Vou dar o salto
Cuspo para as mãos
E atiro a enxada para o lado
Estou farto de cavar a montes
Por isso abandono a minha aldeia em Trás-os-Montes,
Parece fácil mas já estou perdido
Nunca tinha abandonado a minha aldeia
Subo montes e vejo alcateias
E chego à China e à Conchinchina
Sou um cata-vento dos vendavais
Viajante errante que parte em busca de um novo lugar.
Com a mala na mão atravessa a fronteira
Sentinelas do deserto que não me atrevo a desafiar
Vive ao relento à procura de um lar
Luta no meio da tempestade fecha a boca escondendo a verdade
Tão longe são os caminhos que percorre
Massa azeda não levedada
As suas mãos calejadas foram moldadas pela enxada
E afiei as minhas unhas nas rochas que se amontoam
Continuo à procura de uma morada e só encontro a caixa do correio errada
Sem esforço trabalha arduamente e afoga-se na aguardente que o consola
Beija o tempo com uma lambada
Emigrante sim. Mas não sou ignorante
Como as migalhas de uma sociedade capitalista
Egoísta para os ilegais mas que oferece trabalhos legais
Esclavagista que explora os seus iguais
roubando-os cada vez mais
Corro as ruas de Leon e de Nice
Sou um homem sem pieguice
Para traz já há muito abandonou a mala de cartão.

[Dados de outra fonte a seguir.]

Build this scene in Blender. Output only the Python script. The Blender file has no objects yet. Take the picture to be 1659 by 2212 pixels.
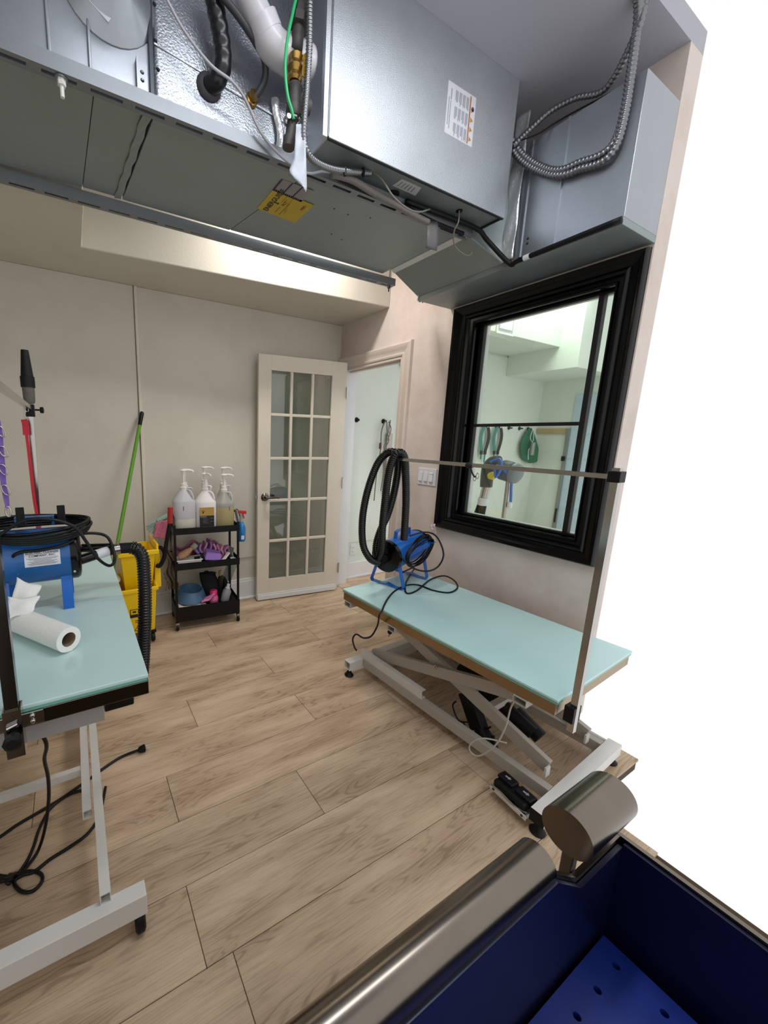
import bpy, bmesh, math, random
from mathutils import Vector, Matrix
random.seed(7)
sc = bpy.context.scene
C = sc.collection
pi = math.pi

# ------------------------------------------------------------------ camera
H = 1.41                      # eye height; room axes: X along the back wall, Y into the room
yaw, pitch, roll = [math.radians(a) for a in (28.819, -10.768, 1.3346)]
F, CX, CY = 844.87, 622.0, 1106.0
FW = Vector((math.sin(yaw) * math.cos(pitch), math.cos(yaw) * math.cos(pitch), math.sin(pitch)))
r0 = Vector((math.cos(yaw), -math.sin(yaw), 0)); u0 = r0.cross(FW)
RT = r0 * math.cos(roll) + u0 * math.sin(roll)
UP = -r0 * math.sin(roll) + u0 * math.cos(roll)
EYE = Vector((0, 0, H))
cd = bpy.data.cameras.new('camera'); cam = bpy.data.objects.new('camera', cd); C.objects.link(cam)
cam.matrix_world = Matrix(((RT.x, UP.x, -FW.x, 0), (RT.y, UP.y, -FW.y, 0), (RT.z, UP.z, -FW.z, H), (0, 0, 0, 1)))
cd.sensor_fit = 'VERTICAL'; cd.sensor_height = 36; cd.lens = F / 2212 * 36
cd.shift_x = (829.5 - CX) / 2212; cd.clip_start = 0.02
sc.camera = cam
# ------------------------------------------------------------------ world and exposure
w = bpy.data.worlds.new('world'); sc.world = w; w.use_nodes = True
w.node_tree.nodes['Background'].inputs[0].default_value = (1.0, 1.0, 1.0, 1)
w.node_tree.nodes['Background'].inputs[1].default_value = 1.0
sc.view_settings.view_transform = 'Standard'; sc.view_settings.look = 'None'
sc.view_settings.exposure = 0.0; sc.view_settings.gamma = 1; sc.view_settings.use_curve_mapping = False
# ------------------------------------------------------------------ ceiling lights (power of each lamp)
def area(name, loc, sx, sy, power, col, rot=(0, 0, 0)):
    l = bpy.data.lights.new(name, 'AREA'); l.shape = 'RECTANGLE'; l.size = sx; l.size_y = sy
    l.energy = power; l.color = col
    o = bpy.data.objects.new(name, l); C.objects.link(o); o.location = loc; o.rotation_euler = rot
    return o
area('front_ceiling_lamp', (0.75, 0.66, 2.86), 1.2, 0.16, 13, (0.93, 0.96, 1.0))
area('rear_ceiling_lamp', (1.30, 2.23, 2.86), 0.5, 0.12, 17, (1.0, 0.93, 0.86))
area('next_room_lamp', (3.9, 2.25, 3.0), 1.4, 0.5, 17, (0.93, 1.0, 0.93))

# ------------------------------------------------------------------ helpers
def ray(x, y): return FW + RT * ((x - CX) / F) - UP * ((y - CY) / F)
def onz(x, y, z): d = ray(x, y); return EYE + d * ((z - H) / d.z)
def onx(x, y, X): d = ray(x, y); return EYE + d * (X / d.x)
def ony(x, y, Y): d = ray(x, y); return EYE + d * (Y / d.y)
def at(x, y, X, Y):
    d = ray(x, y); return EYE + d * ((d.x * X + d.y * Y) / (d.x ** 2 + d.y ** 2))
def V(*a): return Vector(a)
XR, YB, ZC, YE = 2.18, 3.05, 2.93, 0.862      # right wall, back wall, ceiling, where the modelled room ends

def s2l(c): return tuple(((v / 12.92) if v <= 0.04045 else ((v + 0.055) / 1.055) ** 2.4) for v in c)
def hexc(h): return s2l([int(h[i:i + 2], 16) / 255 for i in (0, 2, 4)])
MATS = {}
def mat(name, col, rough=0.5, metal=0.0, var=0.06, vs=8.0, bump=0.0, bs=60.0, **kw):
    if name in MATS: return MATS[name]
    m = bpy.data.materials.new(name); m.use_nodes = True; MATS[name] = m
    nt = m.node_tree; N = nt.nodes; L = nt.links; b = N['Principled BSDF']
    c = hexc(col) if isinstance(col, str) else col
    b.inputs['Roughness'].default_value = rough; b.inputs['Metallic'].default_value = metal
    tc = N.new('ShaderNodeTexCoord'); no = N.new('ShaderNodeTexNoise')
    no.inputs['Scale'].default_value = vs; no.inputs['Detail'].default_value = 5
    L.new(tc.outputs['Object'], no.inputs['Vector'])
    mx = N.new('ShaderNodeMix'); mx.data_type = 'RGBA'
    mx.inputs[6].default_value = (*[min(1, v * (1 - var)) for v in c], 1)
    mx.inputs[7].default_value = (*[min(1, v * (1 + var)) for v in c], 1)
    L.new(no.outputs['Fac'], mx.inputs[0]); L.new(mx.outputs[2], b.inputs['Base Color'])
    if bump:
        n2 = N.new('ShaderNodeTexNoise'); n2.inputs['Scale'].default_value = bs; n2.inputs['Detail'].default_value = 3
        L.new(tc.outputs['Object'], n2.inputs['Vector'])
        bp = N.new('ShaderNodeBump'); bp.inputs['Strength'].default_value = bump; bp.inputs['Distance'].default_value = 0.004
        L.new(n2.outputs['Fac'], bp.inputs['Height']); L.new(bp.outputs['Normal'], b.inputs['Normal'])
    if 'alpha' in kw: b.inputs['Alpha'].default_value = kw['alpha']
    if 'trans' in kw: b.inputs['Transmission Weight'].default_value = kw['trans']
    if 'coat' in kw: b.inputs['Coat Weight'].default_value = kw['coat']; b.inputs['Coat Roughness'].default_value = 0.1
    if 'spec' in kw: b.inputs['Specular IOR Level'].default_value = kw['spec']
    if 'emit' in kw:
        b.inputs['Emission Color'].default_value = (*c, 1); b.inputs['Emission Strength'].default_value = kw['emit']
    return m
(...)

Mala sem espaço. Fruto de muito embaraço
Século xx que o tratou como palhaço
Lavador de pratos escondido com medo dos perigos
Não espera pelo que lhe vão dizer arregaça as mangas e faz o que tem para fazer
Ele vê o que quer ver. E fala o necessário
Mas lembra-se de quem já foi. E tem orgulho de quem é
Escolhe a carta certa. Não joga para perder
Donde e?
Quem é que eu sou?
Sou o filho do meu pai e neto do meu avo!
Piada certeira que atinge o coração de um pais que o ampara como a um irmão
Diz Oui e quer dizer não
Louis Vuitton de ocasião na mão direita e a original na outra mão
Empreiteiro de sucesso que ajuda e estende a mão
Carros. Casas. Avião
Sucesso de um esforço. De uma vida
Em que os ossos são comidos como fossem carne
E em que as mentiras são cobradas como fossem verdade
Errantes nossa senhora peregrina que lhes espalha a voz divina
Perdão de uma nação que os esqueceu
E lhe invejou a sorte infligindo dor num coração que sangra de tanta saudade
Riqueza e fé de um António, Manuel, ou de outro emigrante que comeu mel com sabor a fel
E quem eu sou?
Sou um resto dos aventureiros que parte em ultimo e chega em primeiro.
Alfaiate. Barbeiros. Pedreiros. Cozinheiros
não dormimos de noite porque guardamos o nosso sono para a nossa chegada
E pela saudades que tenho da enxada
Conto ate três e lanço-me a estrada
Mas digo não!
Não ao mal que querem de mim
Não esqueci todos estes anos de partida
Não.
Não quero o mal para mim
E canto.
Encanto a festa da minha aldeia
Espalho as notas pelas pessoas a minha roda
Já viram alguém assim?
Parti sem nada e agora sou o padrinho do orfanato
Gozo agora a com a fama
Sou um narcisista que clama por o estrelato
Sou um choramingas que chora na igreja
Distribuo o dinheiro que me sobeja
Do norte ao Sul um dia voltaremos outra vez
E outros iram embora
Cheguei Maria!
Desculpa cheguei atrasado.
Trabalhei tanto e estou arrasado
Vou-me embora ate para o ano
Desta vez voltarei
Desta vez não te engano
E gosto dos meses de Verão
Afogo as saudades do meu coração
@BomNorte2010
Uma Homenagem aos nossos Emigrantes.
Comentários
.."Até pro ano",,, até...sabe-se lá quando ou se alguma vez mais..! Era assim a vida do emigrante.
A vida corre bem umas vezes, outras nem tanto. Mas, afinal, assim é em todo o lado e com todas as pessoas. Estou a falar de pessoas normais, que trabalham para sobreviver pelos seus meios ou esforço, não dos que não sabem o que a vida custa. Não os invejo, não tem vida própria, são como as plantas parasitas que vivem alapadas noutras, morrem sem conhecer o circuito da seiva.
Pois é, ser corajoso é isso. É ter vida própria, é lutar por ela. É viver!
Um abraço para todos os emigrantes do mundo.